The North Korean report sought to make Mr Kim look statesmanlike as he welcomed the visiting South Koreans, with Mr Kim offering views on "activating the versatile dialogue, contact, cooperation and exchange".

He was also said to have given "important instruction to the relevant field to rapidly take practical steps for" a summit with Mr Moon, which the North proposed last month.

Mr Moon, a liberal who is keen to engage the North, likely wants to visit Pyongyang. But he must first broker better ties between the North and Washington, which is Seoul's top ally and its military protector.

The role of a confident leader welcoming visiting, and lower-ranking, officials from the rival South is one Mr Kim clearly relishes.
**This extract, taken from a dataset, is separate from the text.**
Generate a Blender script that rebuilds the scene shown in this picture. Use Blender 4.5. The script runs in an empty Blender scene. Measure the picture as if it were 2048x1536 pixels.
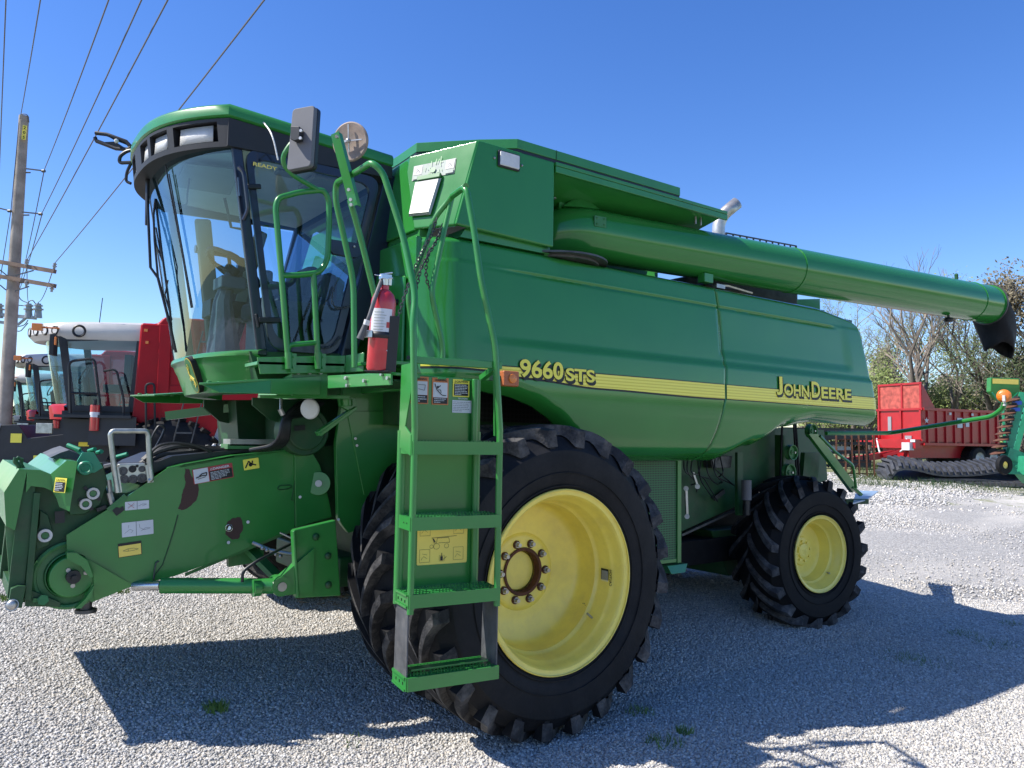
import bpy, math, random
import numpy as np
from mathutils import Vector, Matrix
random.seed(7); rng = np.random.default_rng(7)
sc = bpy.context.scene
COL = sc.collection
V = Vector
R_ = math.radians

# ------------------------------------------------------------------ camera model
F = 1538.; PITCH = math.atan(106/1538.); CAM = (-2.81, -3.396, 1.757); ROLL = .0169
_a, _b = .808, .589
_n = math.hypot(_a, _b); _a /= _n; _b /= _n
cp, sp = math.cos(PITCH), math.sin(PITCH)
R0 = V((_a, -_b, 0)); CW = V((_b*cp, _a*cp, sp)); U0 = V((-_b*sp, -_a*sp, cp))
CR = R0*math.cos(ROLL) + U0*math.sin(ROLL); CU = U0*math.cos(ROLL) - R0*math.sin(ROLL)
CAMV = V(CAM)

def ray(px, py):
    return CR*((px-1024)/F) + CU*((768-py)/F) + CW

class Frame:
    """a thing's own axes: x along it, y across it, z up; turns a point of a plane seen in the survey picture into local metres"""
    def __init__(s, o=(0, 0, 0), yaw=0.):
        s.o = V(o); s.yaw = yaw
        s.ex = V((math.cos(yaw), math.sin(yaw), 0)); s.ey = V((-math.sin(yaw), math.cos(yaw), 0)); s.ez = V((0, 0, 1))
    def _p(s, k, px, py, c):
        ax = (s.ex, s.ey, s.ez)[k]
        d = ray(px, py); t = (c - (CAMV-s.o).dot(ax))/d.dot(ax)
        w = CAMV + d*t - s.o
        return V((w.dot(s.ex), w.dot(s.ey), w.dot(s.ez)))
    def X(s, px, py, c): return s._p(0, px, py, c)
    def Y(s, px, py, c): return s._p(1, px, py, c)
    def Z(s, px, py, c): return s._p(2, px, py, c)
def at_depth(px, py, d):
    return CAMV + ray(px, py)*d

def ground_z(x, y):
    raw = .11*max(0., y-.4) + .06*min(3., max(0., -x-.5))
    return .95*(1-math.exp(-raw/.95))

# ------------------------------------------------------------------ materials
MATS = {}
def nt(name):
    m = bpy.data.materials.new(name); m.use_nodes = True
    n = m.node_tree; return m, n, n.nodes['Principled BSDF']
def mat(name, col, rough=.5, metal=0., coat=0., var=.0, vscale=8., bump=0., bscale=60., dirt=None, dirt_amt=0., emis=None, estr=0., alpha=1., trans=0., spec=None):
    m, n, b = nt(name)
    c4 = (*col, 1)
    b.inputs['Base Color'].default_value = c4
    b.inputs['Roughness'].default_value = rough
    b.inputs['Metallic'].default_value = metal
    b.inputs['Coat Weight'].default_value = coat
    b.inputs['Coat Roughness'].default_value = .08
    if spec is not None: b.inputs['Specular IOR Level'].default_value = spec
    if trans: b.inputs['Transmission Weight'].default_value = trans
    if alpha < 1: b.inputs['Alpha'].default_value = alpha
    if emis: b.inputs['Emission Color'].default_value = (*emis, 1); b.inputs['Emission Strength'].default_value = estr
    tc = n.nodes.new('ShaderNodeTexCoord')
    last = None
    if var or dirt_amt:
        no = n.nodes.new('ShaderNodeTexNoise'); no.inputs['Scale'].default_value = vscale; no.inputs['Detail'].default_value = 6
        n.links.new(tc.outputs['Object'], no.inputs['Vector'])
        rp = n.nodes.new('ShaderNodeValToRGB')
        rp.color_ramp.elements[0].position = .3; rp.color_ramp.elements[1].position = .7
        rp.color_ramp.elements[0].color = (*[c*(1-var) for c in col], 1)
        rp.color_ramp.elements[1].color = (*[min(1, c*(1+var)) for c in col], 1)
        n.links.new(no.outputs['Fac'], rp.inputs['Fac'])
        out = rp.outputs['Color']
        if dirt_amt:
            n2 = n.nodes.new('ShaderNodeTexNoise'); n2.inputs['Scale'].default_value = vscale*.6; n2.inputs['Detail'].default_value = 10; n2.inputs['Roughness'].default_value = .7
            n.links.new(tc.outputs['Object'], n2.inputs['Vector'])
            r2 = n.nodes.new('ShaderNodeValToRGB'); r2.color_ramp.elements[0].position = .45; r2.color_ramp.elements[1].position = .75
            r2.color_ramp.elements[1].color = (dirt_amt,)*3+(1,)
            n.links.new(n2.outputs['Fac'], r2.inputs['Fac'])
            mx = n.nodes.new('ShaderNodeMix'); mx.data_type = 'RGBA'
            n.links.new(r2.outputs['Color'], mx.inputs['Factor']); n.links.new(out, mx.inputs['A']); mx.inputs['B'].default_value = (*dirt, 1)
            out = mx.outputs['Result']
        n.links.new(out, b.inputs['Base Color'])
        mr = n.nodes.new('ShaderNodeMapRange'); mr.inputs['To Min'].default_value = max(0, rough-.06); mr.inputs['To Max'].default_value = min(1, rough+.1)
        n.links.new(no.outputs['Fac'], mr.inputs['Value']); n.links.new(mr.outputs['Result'], b.inputs['Roughness'])
    if bump:
        nb = n.nodes.new('ShaderNodeTexNoise'); nb.inputs['Scale'].default_value = bscale; nb.inputs['Detail'].default_value = 4
        n.links.new(tc.outputs['Object'], nb.inputs['Vector'])
        bp = n.nodes.new('ShaderNodeBump'); bp.inputs['Strength'].default_value = bump; bp.inputs['Distance'].default_value = .01
        n.links.new(nb.outputs['Fac'], bp.inputs['Height']); n.links.new(bp.outputs['Normal'], b.inputs['Normal'])
    MATS[name] = m
    return m
def M(n): return MATS[n]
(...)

Smiling for cameras, he posed with the South Koreans and presided over what was described as a "co-patriotic and sincere atmosphere".

Many in Seoul and Washington will want to know if, the rhetoric and smiling images notwithstanding, there is any possibility Mr Kim will negotiate over the North's breakneck pursuit of an arsenal of nuclear missiles that can viably target the US mainland.

The North has repeatedly and bluntly declared it will not give up its nuclear bombs. It also hates the annual US-South Korean military exercises that were postponed because of the Olympics but will likely happen later this spring. And achieving its nuclear aims rests on the North resuming tests of missiles and bombs that set the region on edge.

Photos distributed by the North showed a beaming Mr Kim dressed in a dark Mao-style suit and holding hands with Mr Moon's national security director, Chung Eui-yong, the leader of the 10-member South Korean delegation. Mr Chung's trip is the first known high-level visit by South Korean officials to the North in about a decade.

The South Korean delegates have another meeting with North Korean officials on Tuesday before returning home, but it is unclear if Mr Kim will be there.

He was said to have expressed at the dinner his "firm will to vigorously advance the north-south relations and write a new history of national reunification by the concerted efforts of our nation to be proud of in the world".